Hi Tom,
On Tue, 19 Oct 2021 at 10:30, Tom Rini trini@konsulko.com wrote:
On Tue, Oct 19, 2021 at 10:24:25AM -0600, Simon Glass wrote:
Hi Wolfgang,
On Tue, 19 Oct 2021 at 10:20, Wolfgang Denk wd@denx.de wrote:
Dear Simon,
In message CAPnjgZ1p6ueRhDsgBZGMXFhgv7UhRFA1UfvoHGGd0-136oTgvA@mail.gmail.com you wrote:
But how do we handle this?
var+=fred
Is this appending to var or assigning to var+ ?
It is assigning to "var+".
er...
var++=fred
is unambiguous but very confusing. I think it would be better to disallow +
It's neither unambiguous nor confusing. It is assigning to "var++".
What? Can you read that again?
With the assumption that the append operator is "=+" and NOT "+=" then yes, your examples are unambiguous because = is not allowed in variable names, before and after.
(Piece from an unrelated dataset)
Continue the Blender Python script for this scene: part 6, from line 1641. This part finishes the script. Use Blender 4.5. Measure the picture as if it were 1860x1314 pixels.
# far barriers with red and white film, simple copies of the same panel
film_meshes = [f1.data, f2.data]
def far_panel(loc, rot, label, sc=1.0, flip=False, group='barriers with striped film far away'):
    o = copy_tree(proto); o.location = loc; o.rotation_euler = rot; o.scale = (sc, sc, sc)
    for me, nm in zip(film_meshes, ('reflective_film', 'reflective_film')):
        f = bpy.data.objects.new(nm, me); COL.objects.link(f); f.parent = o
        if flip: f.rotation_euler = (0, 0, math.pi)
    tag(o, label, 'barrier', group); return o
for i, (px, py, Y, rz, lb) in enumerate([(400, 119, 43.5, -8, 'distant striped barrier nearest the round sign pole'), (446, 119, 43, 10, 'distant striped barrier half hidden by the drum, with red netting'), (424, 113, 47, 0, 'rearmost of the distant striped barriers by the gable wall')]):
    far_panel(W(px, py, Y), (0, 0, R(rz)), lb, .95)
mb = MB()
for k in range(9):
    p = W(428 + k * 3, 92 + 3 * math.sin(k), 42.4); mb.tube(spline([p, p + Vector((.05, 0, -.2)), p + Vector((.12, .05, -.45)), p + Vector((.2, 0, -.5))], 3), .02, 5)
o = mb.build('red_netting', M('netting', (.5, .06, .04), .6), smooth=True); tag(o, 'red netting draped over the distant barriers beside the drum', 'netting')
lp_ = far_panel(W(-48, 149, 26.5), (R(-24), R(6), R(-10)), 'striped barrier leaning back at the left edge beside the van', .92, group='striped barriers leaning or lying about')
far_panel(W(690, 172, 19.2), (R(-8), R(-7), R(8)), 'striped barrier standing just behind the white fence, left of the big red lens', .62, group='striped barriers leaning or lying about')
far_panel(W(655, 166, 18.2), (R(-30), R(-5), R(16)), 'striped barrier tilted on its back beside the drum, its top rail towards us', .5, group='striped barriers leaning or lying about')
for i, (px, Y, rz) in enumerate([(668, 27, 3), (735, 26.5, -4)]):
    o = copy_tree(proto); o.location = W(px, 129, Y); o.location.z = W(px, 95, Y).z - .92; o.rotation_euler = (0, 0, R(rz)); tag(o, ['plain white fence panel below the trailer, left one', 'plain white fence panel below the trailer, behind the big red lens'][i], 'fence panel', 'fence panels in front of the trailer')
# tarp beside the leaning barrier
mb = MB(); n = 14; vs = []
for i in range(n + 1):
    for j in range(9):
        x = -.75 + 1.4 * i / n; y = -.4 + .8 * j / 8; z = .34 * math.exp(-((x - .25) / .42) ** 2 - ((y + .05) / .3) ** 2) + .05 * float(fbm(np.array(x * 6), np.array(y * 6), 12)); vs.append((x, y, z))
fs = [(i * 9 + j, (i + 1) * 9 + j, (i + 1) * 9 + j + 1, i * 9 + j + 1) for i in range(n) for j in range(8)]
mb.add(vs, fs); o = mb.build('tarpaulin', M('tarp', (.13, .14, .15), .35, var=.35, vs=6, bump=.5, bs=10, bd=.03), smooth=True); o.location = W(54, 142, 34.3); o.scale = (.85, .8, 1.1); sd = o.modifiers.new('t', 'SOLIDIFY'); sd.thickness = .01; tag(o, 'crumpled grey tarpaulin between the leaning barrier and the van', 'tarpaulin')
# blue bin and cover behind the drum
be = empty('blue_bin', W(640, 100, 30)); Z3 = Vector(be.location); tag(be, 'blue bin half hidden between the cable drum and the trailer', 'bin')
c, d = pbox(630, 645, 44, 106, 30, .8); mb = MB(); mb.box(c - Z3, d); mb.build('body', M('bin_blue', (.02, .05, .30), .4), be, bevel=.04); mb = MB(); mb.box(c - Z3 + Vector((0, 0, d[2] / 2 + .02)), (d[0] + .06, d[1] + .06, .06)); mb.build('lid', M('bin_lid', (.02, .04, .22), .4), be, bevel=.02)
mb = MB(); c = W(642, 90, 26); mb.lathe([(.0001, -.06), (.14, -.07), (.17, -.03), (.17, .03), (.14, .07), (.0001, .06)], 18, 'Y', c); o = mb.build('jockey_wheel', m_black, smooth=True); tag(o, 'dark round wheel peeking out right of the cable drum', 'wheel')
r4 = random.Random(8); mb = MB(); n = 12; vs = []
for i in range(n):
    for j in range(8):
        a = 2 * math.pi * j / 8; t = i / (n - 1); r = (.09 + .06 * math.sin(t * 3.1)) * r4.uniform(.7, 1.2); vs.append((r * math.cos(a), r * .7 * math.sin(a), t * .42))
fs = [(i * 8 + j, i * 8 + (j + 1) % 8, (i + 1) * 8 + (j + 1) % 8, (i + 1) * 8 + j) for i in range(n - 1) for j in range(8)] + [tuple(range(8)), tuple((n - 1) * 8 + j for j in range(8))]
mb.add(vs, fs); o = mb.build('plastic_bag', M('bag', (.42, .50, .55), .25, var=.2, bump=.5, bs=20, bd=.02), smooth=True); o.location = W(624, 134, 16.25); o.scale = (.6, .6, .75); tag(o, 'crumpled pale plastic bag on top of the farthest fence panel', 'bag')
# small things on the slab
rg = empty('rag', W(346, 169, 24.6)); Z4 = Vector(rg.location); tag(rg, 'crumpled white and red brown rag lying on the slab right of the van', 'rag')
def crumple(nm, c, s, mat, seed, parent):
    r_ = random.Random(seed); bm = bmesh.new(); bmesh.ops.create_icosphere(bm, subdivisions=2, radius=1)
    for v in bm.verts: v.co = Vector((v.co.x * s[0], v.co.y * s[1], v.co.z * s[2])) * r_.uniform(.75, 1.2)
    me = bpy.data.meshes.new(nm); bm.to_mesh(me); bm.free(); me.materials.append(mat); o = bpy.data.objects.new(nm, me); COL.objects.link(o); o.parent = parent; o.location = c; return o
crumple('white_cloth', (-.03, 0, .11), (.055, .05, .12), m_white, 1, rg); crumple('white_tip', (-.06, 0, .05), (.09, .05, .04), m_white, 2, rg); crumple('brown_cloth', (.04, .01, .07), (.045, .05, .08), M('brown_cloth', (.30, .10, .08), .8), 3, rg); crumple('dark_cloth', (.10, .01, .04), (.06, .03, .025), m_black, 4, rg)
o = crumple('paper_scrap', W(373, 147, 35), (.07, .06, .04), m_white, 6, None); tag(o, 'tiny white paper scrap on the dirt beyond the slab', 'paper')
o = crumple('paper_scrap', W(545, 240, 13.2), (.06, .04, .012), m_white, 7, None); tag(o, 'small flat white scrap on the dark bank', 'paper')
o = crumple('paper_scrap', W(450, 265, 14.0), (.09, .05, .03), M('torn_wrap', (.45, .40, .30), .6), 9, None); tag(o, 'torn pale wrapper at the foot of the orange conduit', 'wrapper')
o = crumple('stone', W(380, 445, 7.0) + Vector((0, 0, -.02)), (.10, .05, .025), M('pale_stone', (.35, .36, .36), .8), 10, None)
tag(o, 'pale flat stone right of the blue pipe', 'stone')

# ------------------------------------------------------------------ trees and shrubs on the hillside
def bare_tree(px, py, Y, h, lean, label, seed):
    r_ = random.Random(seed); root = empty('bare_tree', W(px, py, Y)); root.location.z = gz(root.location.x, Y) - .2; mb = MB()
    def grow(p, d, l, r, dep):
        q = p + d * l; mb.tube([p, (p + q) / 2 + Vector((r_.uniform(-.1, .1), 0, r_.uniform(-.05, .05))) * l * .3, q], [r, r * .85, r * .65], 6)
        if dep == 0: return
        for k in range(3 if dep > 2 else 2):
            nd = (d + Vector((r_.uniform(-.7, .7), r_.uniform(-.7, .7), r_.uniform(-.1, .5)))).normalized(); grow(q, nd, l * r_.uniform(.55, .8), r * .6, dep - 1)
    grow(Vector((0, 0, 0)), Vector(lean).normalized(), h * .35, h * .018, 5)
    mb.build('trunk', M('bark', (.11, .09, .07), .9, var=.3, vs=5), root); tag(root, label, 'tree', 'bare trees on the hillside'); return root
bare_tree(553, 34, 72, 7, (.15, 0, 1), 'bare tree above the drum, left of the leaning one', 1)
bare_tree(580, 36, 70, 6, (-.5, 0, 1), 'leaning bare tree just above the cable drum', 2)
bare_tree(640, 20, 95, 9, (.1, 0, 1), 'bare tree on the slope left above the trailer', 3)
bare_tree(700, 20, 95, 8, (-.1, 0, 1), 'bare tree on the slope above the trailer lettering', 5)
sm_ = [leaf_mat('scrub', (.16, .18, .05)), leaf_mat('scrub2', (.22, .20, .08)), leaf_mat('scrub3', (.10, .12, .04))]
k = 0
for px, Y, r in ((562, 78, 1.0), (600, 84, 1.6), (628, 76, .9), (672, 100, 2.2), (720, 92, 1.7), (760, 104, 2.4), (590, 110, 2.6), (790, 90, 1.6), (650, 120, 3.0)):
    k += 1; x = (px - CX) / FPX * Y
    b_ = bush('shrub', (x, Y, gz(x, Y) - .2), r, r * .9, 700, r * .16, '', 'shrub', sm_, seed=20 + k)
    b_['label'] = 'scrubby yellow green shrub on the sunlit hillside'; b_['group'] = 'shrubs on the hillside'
I think we should not change what is old and might be in use.
It is much easier to change what is new and can be defined at will.
If we define for example that "<name>=+<value>" appends, then we can also define our own escape rules, for example:
var=fred assigns var=+fred appends "fred" var=\+fred assignes the value "+fred" var=++fred appends "+fred"
I don't like that at all. It requires an escape for a common case and is very confusing.
Wait saying we'll add "+SOMETHING" is a common case?
Yes we have places where we add to env vars depending on CONFIG settings.
Since people will be converting their out-of-tree scripts anyway, they can check for this sort of madness at the time. There should be no problem.
I'm not sure I like saying the operator is "=+" rather than "+=" because "=+" is a less commonly seen operator and tends to be an alternative appends for special cases / side-effects / position in parsing.
Me neither. I started hearing Voltaire's admonition ringing in my head a few emails back.
The way I have this, is it fairly trivial to convert an existing script to a text file. I suspect it can be done automatically but I have not actually tried it. I'd really like to keep it simple. I also want to invoke the 'if you are not in mainline you don't exist' maxim at this point.